In day to day work I don’t get to make much use of dynamic programming. But for fun, let’s consider LCS: longest common (substring/subsequence).

A subsequence is any sequence you can create by deleting but not rearranging any characters in a string.

So from “turtledoves” we can produce “loves.”

A substring is any sequence you can create by deleting characters off the beginning and ending of a string only.

Thus whereas “loves” is invalid as a substring, “doves” is valid.

Substrings are a subset of subsequences, and both are subsets of the powerset of the string’s characters. (This is why the naive algorithm of longest common subsequence is so expensive: you end up generating a powerset, which is an O(2^n) operation!)

I like LCS because there’s a graphical intuition you can keep in mind, and it helps distinguish the two algorithms while reinforcing their distinctions. I haven’t seen it written out elsewhere, so I wanted to make a note of it.

Here’s the matrix (“program”) formed for a Longest Common Subsequence:

A C B A E D
0 0 0 0 0 0 0
A 0 1 1 1 1 1 1
B 0 1 1 2 2 2 2
C 0 1 1 2 2 2 2
A 0 1 1 2 3 3 3
D 0 1 1 2 3 3 4
F 0 1 1 2 3 3 4

The longest common subsequence is “ACAD” of length 4. (The utmost bottom right value.)

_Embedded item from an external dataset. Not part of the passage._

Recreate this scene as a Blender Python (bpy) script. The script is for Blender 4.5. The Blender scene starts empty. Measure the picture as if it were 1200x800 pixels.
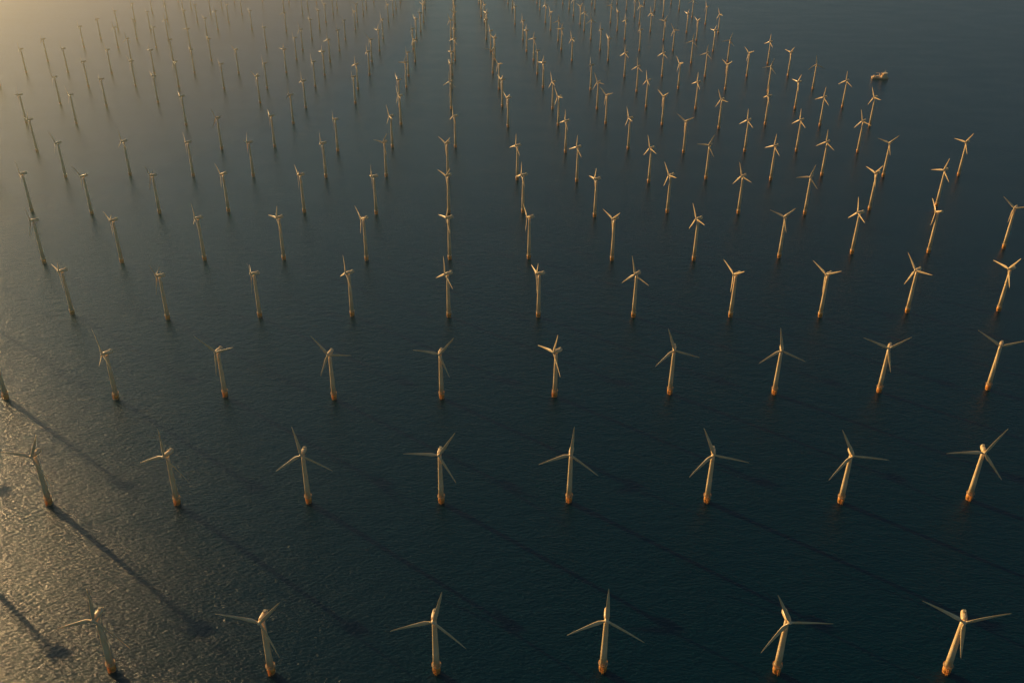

You can see the cascading effect even if you don’t recognize the algorithm. The matrix for these two strings in the substring matrix is very sparse in comparison:

A C B A E D
0 0 0 0 0 0 0
A 0 1 0 0 1 0 0
B 0 0 0 1 0 0 0
C 0 0 1 0 0 0 0
A 0 1 0 0 1 0 0
D 0 0 0 0 0 0 1
F 0 0 0 0 0 0 0

Let’s change the strings to be a bit more overlapping.

A B A E D
0 0 0 0 0 0
A 0 1 0 1 0 0
B 0 0 2 0 0 0
A 0 1 0 3 0 0
D 0 0 0 0 0 1
F 0 0 0 0 0 0

Now we can see an aggregation again. Both algorithms rely on a core shape:

x
x+1

But subsequences are “looser” and thus make use of extra state. This state looks like this:

a
b max(a,b)

For me, these shapes are nice to remember in motivating the pure index equations of LCS[i-1][j-1] and max(LCS[i-1][j], LCS[i][j-1]).